Porém, Bruxelas tem assistido em relativo silêncio ao impasse em Espanha. Com tarefas de peso em mãos — por um lado, está o processo que se seguirá ao referendo do Brexit; por outro há a crise dos refugiados e aparente instabilidade do acordo da UE com a Turquia — Bruxelas tem desviado as suas atenções de Madrid.
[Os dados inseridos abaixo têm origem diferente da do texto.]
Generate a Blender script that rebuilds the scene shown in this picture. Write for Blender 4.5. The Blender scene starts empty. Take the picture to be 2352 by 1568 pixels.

Ainda assim, Espanha não passou ao lado do episódio em torno da aplicação de sanções por incumprimento das metas do défice — abaixo dos 3% —, à semelhança de Portugal. “Nos últimos tempos Espanha tem dado passos atrás na correção do seu défice excessivo e não tem cumprido os seus objetivos orçamentais”, disse o vice-Presidente da Comissão Europeia e Comissário para o Euro, o letão Valdis Dombrovkis, em julho, quando foi aberto o procedimento para a aplicação de sanções a Portugal e Espanha.

No final de contas, Bruxelas alargou o prazo de correção do défice para Espanha em dois anos (Portugal teve um ano), aplicando-lhe uma “sanção-zero”. Segundo o acordado pelo Eurogrupo, o défice espanhol (atualmente nos 5,1% do PIB), terá de baixar até 4,6% ainda este ano. Depois, em 2017 terá de chegar aos 3,1% — uma descida considerável, mas ainda acima do limite imposto pelo Tratado Orçamental. Só em 2018 é que terá de descer abaixo dos 3%, chegando aos 2,2%.